皆さんこんにちは! 読書犬、パグのぐりです。ご機嫌いかがですか?
僕は昨日、なぜか焼き芋をたらふく食べる夢を見たんだよね。季節違うし、なんでだろうなあ。お芋の値段はこの季節はあがっちゃっているから、なかなか食べられないんだけど、ま、食いしん坊だから見た夢だね。きっと。
「不思議ハンターばな子」の日常
さて今回ご紹介する本は『お別れの色』(吉本ばなな著 幻冬舎 2018年)です。吉本さんの小説は『キッチン』『TUGUMI』と、昔よく読んだなあ。それまで読んだことのない世界観だったような記憶があります。ちょっと不思議なかんじ? その後は大橋あゆみさんが作っていた雑誌『Arne』の中のファッションページに登場されたのを見かけたりもしました。吉本さん独特のかわいらしいファッションに惹かれました。
この本は、吉本さんが執筆されている有料メールマガジン「どくだみちゃんとふしばな」をまとめたエッセイ集です。もとがメルマガだからか、普通のエッセイ集とはひと味違うような気が僕にはしました。なんというか、ものすごく日常的な感じというか。内容としては、
「ふしばな」は不思議ハンターばな子の略です。毎日の中で不思議に思うことや心動くことを、捕まえては観察し、自分なりに考えていきます。(p14)
ということだそうです。ネットが初出だからか、全体を通して、文章に臨場感があって、吉本さんの、今そこにある日常を切り取っている、という感じがします。
フレンチブルのオハナちゃん
さて、吉本さんは大の犬猫好き。家では犬も猫も一緒に暮らしています。ちなみに人間は吉本さん夫妻と息子さんの3人です。犬は2匹。この本にたくさん登場するのはそのうちの1匹、フレンチブルドッグのオハナちゃんです。オハナちゃんは生まれつき体が弱く、そう長生きできないかもと危ぶまれていたにもかかわらず13歳という年齢になりました。
オハナちゃんは、年をとるにつれてだんだん自分でできないことが増えていき、介護が必要になりました。毎日出る汚れ物の大量のタオル、お水やエサ…オハナちゃんが少しでも快適に暮らせるように、吉本さんは心を砕きます。でも、お別れの日はやってきます。
吉本さんは、ご自身が父親(評論家の故吉本隆明さん)とは親友のような関係を築けた一方、母親とはいっしょに暮らしていなかったこともあって、それほど緊密な関係は築けなかったそうです。こうした身近な人との別れを経験し、ばななさんは、たとえ親であっても、その人のことを100%自分が知っていることはあり得ない、その人自身にしかわからない世界があっただろうから、という結論に達します。でもその後、犬とのことをこう書いています。

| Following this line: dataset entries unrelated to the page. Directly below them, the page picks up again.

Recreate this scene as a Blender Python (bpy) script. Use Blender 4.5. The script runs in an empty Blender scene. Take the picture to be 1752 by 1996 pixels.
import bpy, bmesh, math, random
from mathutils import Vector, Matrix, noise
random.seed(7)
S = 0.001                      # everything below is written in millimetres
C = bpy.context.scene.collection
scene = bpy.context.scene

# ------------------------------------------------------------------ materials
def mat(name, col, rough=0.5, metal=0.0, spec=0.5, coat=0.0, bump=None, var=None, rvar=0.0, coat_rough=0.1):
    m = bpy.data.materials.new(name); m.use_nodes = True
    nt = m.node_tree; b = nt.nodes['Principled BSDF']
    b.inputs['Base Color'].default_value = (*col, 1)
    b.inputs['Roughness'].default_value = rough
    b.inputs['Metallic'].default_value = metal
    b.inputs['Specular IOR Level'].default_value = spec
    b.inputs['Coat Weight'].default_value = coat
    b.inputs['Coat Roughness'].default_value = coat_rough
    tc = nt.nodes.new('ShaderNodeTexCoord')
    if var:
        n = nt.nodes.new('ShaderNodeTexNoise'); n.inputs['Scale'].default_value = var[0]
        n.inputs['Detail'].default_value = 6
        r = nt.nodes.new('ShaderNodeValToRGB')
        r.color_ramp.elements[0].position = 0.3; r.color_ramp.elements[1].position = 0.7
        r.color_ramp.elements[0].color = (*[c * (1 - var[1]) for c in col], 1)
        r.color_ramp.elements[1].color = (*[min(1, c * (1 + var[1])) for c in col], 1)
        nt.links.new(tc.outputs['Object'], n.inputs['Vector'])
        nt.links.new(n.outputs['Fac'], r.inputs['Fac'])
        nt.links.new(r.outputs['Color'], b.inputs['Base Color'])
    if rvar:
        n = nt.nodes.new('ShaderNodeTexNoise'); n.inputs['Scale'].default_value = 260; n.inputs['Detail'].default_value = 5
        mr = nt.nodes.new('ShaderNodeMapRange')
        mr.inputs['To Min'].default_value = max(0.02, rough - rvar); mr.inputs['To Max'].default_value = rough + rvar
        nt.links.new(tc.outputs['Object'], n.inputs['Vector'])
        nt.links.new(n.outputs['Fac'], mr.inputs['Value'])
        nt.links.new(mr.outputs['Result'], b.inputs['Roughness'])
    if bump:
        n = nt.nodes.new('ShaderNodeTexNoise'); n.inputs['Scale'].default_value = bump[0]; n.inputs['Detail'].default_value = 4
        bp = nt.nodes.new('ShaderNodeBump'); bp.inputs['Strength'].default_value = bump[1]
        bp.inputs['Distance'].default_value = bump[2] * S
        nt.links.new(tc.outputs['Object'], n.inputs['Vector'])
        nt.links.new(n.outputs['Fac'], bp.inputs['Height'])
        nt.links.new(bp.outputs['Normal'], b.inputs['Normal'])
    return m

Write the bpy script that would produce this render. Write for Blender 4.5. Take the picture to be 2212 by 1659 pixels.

でも犬には自分しかいなかった。そう思うと、どうしても悲しく思ってしまうのだ。応えることができないほどのものをもらってしまったから。
自分の子どものように育て、親のように見送る。
そんなふうに、動物を「飼って」共同生活をすることの意味深さと矛盾に毎日打たれるような気持ちでいる。(p76)
この文章は、13年間生きたオハナちゃんを天国に見送ったのちに書かれています。吉本さんのオハナちゃんへの愛は、「あふれんばかりの」ではなく、確実に「あふれていた」くらい大きなおおきなもので、一方オハナちゃんが吉本さんに寄せていた信頼も愛情も、もう計り知れないものだったのだろう、ということが、文章からわかるような気がしました。オハナちゃん、よかったね、吉本さんちの子になれて。
作家さんの日々の暮らし
作家っていう職業がどんな感じなのかは、結構未知だなと僕は思っていて。昔の文豪はそれこそタバコをくゆらせながら書斎で万年筆片手に執筆(!?)なんていう姿を勝手にイメージしてしまうけれど、まさかそんな方達ばかりではないよね。
この本では、吉本さんの日常から、そうか、作家も一人の生活者なんだなということがわかります。それは、掃除や炊事の家事全般のことや、子育てのこと、たまの息抜きや旅行のこと、はたまた家を購入することやローンについて、までが書かれているから。
この本を読んで、もう一度吉本さんの小説が読みたくなった。作家の日常を知ることで、作品の感じ方が違ってくるような気もします。オハナちゃんはじめ、動物たちとの日常だけでなく、作家さんの日常ものぞける一冊です。